▶ **Task requirements**
Write the records out again, precisely as they stand.
--- Data lines ---
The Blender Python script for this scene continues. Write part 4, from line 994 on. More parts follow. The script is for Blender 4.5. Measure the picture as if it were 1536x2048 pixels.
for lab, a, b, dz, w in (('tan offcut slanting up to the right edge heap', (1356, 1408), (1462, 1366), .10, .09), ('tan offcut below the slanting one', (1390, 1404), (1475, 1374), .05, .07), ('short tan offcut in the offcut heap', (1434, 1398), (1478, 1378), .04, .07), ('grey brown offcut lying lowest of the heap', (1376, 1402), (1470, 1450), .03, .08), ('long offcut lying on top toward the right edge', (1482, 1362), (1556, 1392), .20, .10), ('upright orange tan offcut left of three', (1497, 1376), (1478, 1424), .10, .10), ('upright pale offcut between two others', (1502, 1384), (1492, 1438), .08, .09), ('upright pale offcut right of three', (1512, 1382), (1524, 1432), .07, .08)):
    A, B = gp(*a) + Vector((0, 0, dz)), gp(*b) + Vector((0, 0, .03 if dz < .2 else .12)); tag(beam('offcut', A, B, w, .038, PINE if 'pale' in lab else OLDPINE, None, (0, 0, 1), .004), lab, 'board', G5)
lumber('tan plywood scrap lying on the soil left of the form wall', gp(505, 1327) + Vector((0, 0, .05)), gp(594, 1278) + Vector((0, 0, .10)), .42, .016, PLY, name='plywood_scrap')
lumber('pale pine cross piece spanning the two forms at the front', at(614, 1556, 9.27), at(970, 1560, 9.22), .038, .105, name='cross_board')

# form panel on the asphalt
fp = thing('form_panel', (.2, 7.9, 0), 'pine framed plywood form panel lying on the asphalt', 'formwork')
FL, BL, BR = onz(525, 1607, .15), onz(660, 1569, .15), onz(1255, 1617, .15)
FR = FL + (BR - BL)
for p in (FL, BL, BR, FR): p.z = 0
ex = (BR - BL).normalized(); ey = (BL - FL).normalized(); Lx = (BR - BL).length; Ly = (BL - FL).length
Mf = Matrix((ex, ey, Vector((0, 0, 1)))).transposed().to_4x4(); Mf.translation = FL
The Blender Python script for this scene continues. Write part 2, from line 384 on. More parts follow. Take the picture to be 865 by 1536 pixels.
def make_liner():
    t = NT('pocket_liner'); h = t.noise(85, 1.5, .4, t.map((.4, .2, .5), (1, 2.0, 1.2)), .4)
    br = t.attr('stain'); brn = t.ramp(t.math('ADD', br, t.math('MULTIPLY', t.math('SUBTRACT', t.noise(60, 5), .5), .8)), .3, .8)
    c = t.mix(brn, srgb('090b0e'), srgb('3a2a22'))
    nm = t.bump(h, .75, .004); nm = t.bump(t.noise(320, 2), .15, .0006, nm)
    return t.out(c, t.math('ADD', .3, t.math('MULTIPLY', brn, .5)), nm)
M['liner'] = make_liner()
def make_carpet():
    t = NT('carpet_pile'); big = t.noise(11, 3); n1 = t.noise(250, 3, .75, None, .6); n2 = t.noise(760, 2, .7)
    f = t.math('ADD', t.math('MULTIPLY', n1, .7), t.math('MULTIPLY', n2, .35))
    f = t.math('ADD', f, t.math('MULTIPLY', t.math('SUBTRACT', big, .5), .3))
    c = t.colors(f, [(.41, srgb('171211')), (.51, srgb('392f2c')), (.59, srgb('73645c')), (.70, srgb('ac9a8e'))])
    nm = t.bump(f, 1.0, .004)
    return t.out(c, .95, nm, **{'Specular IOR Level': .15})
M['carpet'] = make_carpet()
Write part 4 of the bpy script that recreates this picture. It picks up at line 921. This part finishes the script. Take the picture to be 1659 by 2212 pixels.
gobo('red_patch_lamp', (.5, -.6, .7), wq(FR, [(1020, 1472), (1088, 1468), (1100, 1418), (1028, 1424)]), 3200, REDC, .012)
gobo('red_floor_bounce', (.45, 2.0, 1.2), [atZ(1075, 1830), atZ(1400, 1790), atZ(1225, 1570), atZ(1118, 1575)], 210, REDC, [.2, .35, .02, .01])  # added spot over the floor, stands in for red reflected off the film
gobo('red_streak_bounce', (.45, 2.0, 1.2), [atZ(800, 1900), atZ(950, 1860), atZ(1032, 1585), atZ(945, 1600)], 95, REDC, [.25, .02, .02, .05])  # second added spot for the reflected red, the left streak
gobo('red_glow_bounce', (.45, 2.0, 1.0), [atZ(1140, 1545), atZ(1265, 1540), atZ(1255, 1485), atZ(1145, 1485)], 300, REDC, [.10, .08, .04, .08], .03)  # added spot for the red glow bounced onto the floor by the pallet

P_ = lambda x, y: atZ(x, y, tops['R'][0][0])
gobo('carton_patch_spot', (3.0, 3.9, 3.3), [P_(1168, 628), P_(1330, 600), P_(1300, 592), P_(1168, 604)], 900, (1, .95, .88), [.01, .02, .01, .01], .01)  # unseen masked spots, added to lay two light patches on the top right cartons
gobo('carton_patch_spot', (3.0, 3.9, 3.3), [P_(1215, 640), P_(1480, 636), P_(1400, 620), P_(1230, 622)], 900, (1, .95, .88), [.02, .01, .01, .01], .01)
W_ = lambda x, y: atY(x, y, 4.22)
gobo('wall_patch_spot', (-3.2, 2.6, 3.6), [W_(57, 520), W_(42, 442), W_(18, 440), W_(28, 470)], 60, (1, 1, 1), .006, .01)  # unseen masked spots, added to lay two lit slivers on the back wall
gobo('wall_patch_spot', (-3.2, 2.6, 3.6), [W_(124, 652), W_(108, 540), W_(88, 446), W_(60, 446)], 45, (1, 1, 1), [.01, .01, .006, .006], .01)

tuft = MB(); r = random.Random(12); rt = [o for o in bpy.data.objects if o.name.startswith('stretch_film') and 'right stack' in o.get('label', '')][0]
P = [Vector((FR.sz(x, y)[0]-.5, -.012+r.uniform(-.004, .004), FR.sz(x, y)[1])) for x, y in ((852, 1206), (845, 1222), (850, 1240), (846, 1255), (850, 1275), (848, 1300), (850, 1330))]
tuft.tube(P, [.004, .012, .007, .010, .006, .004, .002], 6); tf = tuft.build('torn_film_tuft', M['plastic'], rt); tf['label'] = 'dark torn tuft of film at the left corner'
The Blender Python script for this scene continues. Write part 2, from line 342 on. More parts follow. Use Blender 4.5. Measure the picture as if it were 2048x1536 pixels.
---
▶ **Response**
The Blender Python script for this scene continues. Write part 4, from line 994 on. More parts follow. The script is for Blender 4.5. Measure the picture as if it were 1536x2048 pixels.
for lab, a, b, dz, w in (('tan offcut slanting up to the right edge heap', (1356, 1408), (1462, 1366), .10, .09), ('tan offcut below the slanting one', (1390, 1404), (1475, 1374), .05, .07), ('short tan offcut in the offcut heap', (1434, 1398), (1478, 1378), .04, .07), ('grey brown offcut lying lowest of the heap', (1376, 1402), (1470, 1450), .03, .08), ('long offcut lying on top toward the right edge', (1482, 1362), (1556, 1392), .20, .10), ('upright orange tan offcut left of three', (1497, 1376), (1478, 1424), .10, .10), ('upright pale offcut between two others', (1502, 1384), (1492, 1438), .08, .09), ('upright pale offcut right of three', (1512, 1382), (1524, 1432), .07, .08)):
    A, B = gp(*a) + Vector((0, 0, dz)), gp(*b) + Vector((0, 0, .03 if dz < .2 else .12)); tag(beam('offcut', A, B, w, .038, PINE if 'pale' in lab else OLDPINE, None, (0, 0, 1), .004), lab, 'board', G5)
lumber('tan plywood scrap lying on the soil left of the form wall', gp(505, 1327) + Vector((0, 0, .05)), gp(594, 1278) + Vector((0, 0, .10)), .42, .016, PLY, name='plywood_scrap')
lumber('pale pine cross piece spanning the two forms at the front', at(614, 1556, 9.27), at(970, 1560, 9.22), .038, .105, name='cross_board')

# form panel on the asphalt
fp = thing('form_panel', (.2, 7.9, 0), 'pine framed plywood form panel lying on the asphalt', 'formwork')
FL, BL, BR = onz(525, 1607, .15), onz(660, 1569, .15), onz(1255, 1617, .15)
FR = FL + (BR - BL)
for p in (FL, BL, BR, FR): p.z = 0
ex = (BR - BL).normalized(); ey = (BL - FL).normalized(); Lx = (BR - BL).length; Ly = (BL - FL).length
Mf = Matrix((ex, ey, Vector((0, 0, 1)))).transposed().to_4x4(); Mf.translation = FL
The Blender Python script for this scene continues. Write part 2, from line 384 on. More parts follow. Take the picture to be 865 by 1536 pixels.
def make_liner():
    t = NT('pocket_liner'); h = t.noise(85, 1.5, .4, t.map((.4, .2, .5), (1, 2.0, 1.2)), .4)
    br = t.attr('stain'); brn = t.ramp(t.math('ADD', br, t.math('MULTIPLY', t.math('SUBTRACT', t.noise(60, 5), .5), .8)), .3, .8)
    c = t.mix(brn, srgb('090b0e'), srgb('3a2a22'))
    nm = t.bump(h, .75, .004); nm = t.bump(t.noise(320, 2), .15, .0006, nm)
    return t.out(c, t.math('ADD', .3, t.math('MULTIPLY', brn, .5)), nm)
M['liner'] = make_liner()
def make_carpet():
    t = NT('carpet_pile'); big = t.noise(11, 3); n1 = t.noise(250, 3, .75, None, .6); n2 = t.noise(760, 2, .7)
    f = t.math('ADD', t.math('MULTIPLY', n1, .7), t.math('MULTIPLY', n2, .35))
    f = t.math('ADD', f, t.math('MULTIPLY', t.math('SUBTRACT', big, .5), .3))
    c = t.colors(f, [(.41, srgb('171211')), (.51, srgb('392f2c')), (.59, srgb('73645c')), (.70, srgb('ac9a8e'))])
    nm = t.bump(f, 1.0, .004)
    return t.out(c, .95, nm, **{'Specular IOR Level': .15})
M['carpet'] = make_carpet()
Write part 4 of the bpy script that recreates this picture. It picks up at line 921. This part finishes the script. Take the picture to be 1659 by 2212 pixels.
gobo('red_patch_lamp', (.5, -.6, .7), wq(FR, [(1020, 1472), (1088, 1468), (1100, 1418), (1028, 1424)]), 3200, REDC, .012)
gobo('red_floor_bounce', (.45, 2.0, 1.2), [atZ(1075, 1830), atZ(1400, 1790), atZ(1225, 1570), atZ(1118, 1575)], 210, REDC, [.2, .35, .02, .01])  # added spot over the floor, stands in for red reflected off the film
gobo('red_streak_bounce', (.45, 2.0, 1.2), [atZ(800, 1900), atZ(950, 1860), atZ(1032, 1585), atZ(945, 1600)], 95, REDC, [.25, .02, .02, .05])  # second added spot for the reflected red, the left streak
gobo('red_glow_bounce', (.45, 2.0, 1.0), [atZ(1140, 1545), atZ(1265, 1540), atZ(1255, 1485), atZ(1145, 1485)], 300, REDC, [.10, .08, .04, .08], .03)  # added spot for the red glow bounced onto the floor by the pallet

P_ = lambda x, y: atZ(x, y, tops['R'][0][0])
gobo('carton_patch_spot', (3.0, 3.9, 3.3), [P_(1168, 628), P_(1330, 600), P_(1300, 592), P_(1168, 604)], 900, (1, .95, .88), [.01, .02, .01, .01], .01)  # unseen masked spots, added to lay two light patches on the top right cartons
gobo('carton_patch_spot', (3.0, 3.9, 3.3), [P_(1215, 640), P_(1480, 636), P_(1400, 620), P_(1230, 622)], 900, (1, .95, .88), [.02, .01, .01, .01], .01)
W_ = lambda x, y: atY(x, y, 4.22)
gobo('wall_patch_spot', (-3.2, 2.6, 3.6), [W_(57, 520), W_(42, 442), W_(18, 440), W_(28, 470)], 60, (1, 1, 1), .006, .01)  # unseen masked spots, added to lay two lit slivers on the back wall
gobo('wall_patch_spot', (-3.2, 2.6, 3.6), [W_(124, 652), W_(108, 540), W_(88, 446), W_(60, 446)], 45, (1, 1, 1), [.01, .01, .006, .006], .01)

tuft = MB(); r = random.Random(12); rt = [o for o in bpy.data.objects if o.name.startswith('stretch_film') and 'right stack' in o.get('label', '')][0]
P = [Vector((FR.sz(x, y)[0]-.5, -.012+r.uniform(-.004, .004), FR.sz(x, y)[1])) for x, y in ((852, 1206), (845, 1222), (850, 1240), (846, 1255), (850, 1275), (848, 1300), (850, 1330))]
tuft.tube(P, [.004, .012, .007, .010, .006, .004, .002], 6); tf = tuft.build('torn_film_tuft', M['plastic'], rt); tf['label'] = 'dark torn tuft of film at the left corner'
The Blender Python script for this scene continues. Write part 2, from line 342 on. More parts follow. Use Blender 4.5. Measure the picture as if it were 2048x1536 pixels.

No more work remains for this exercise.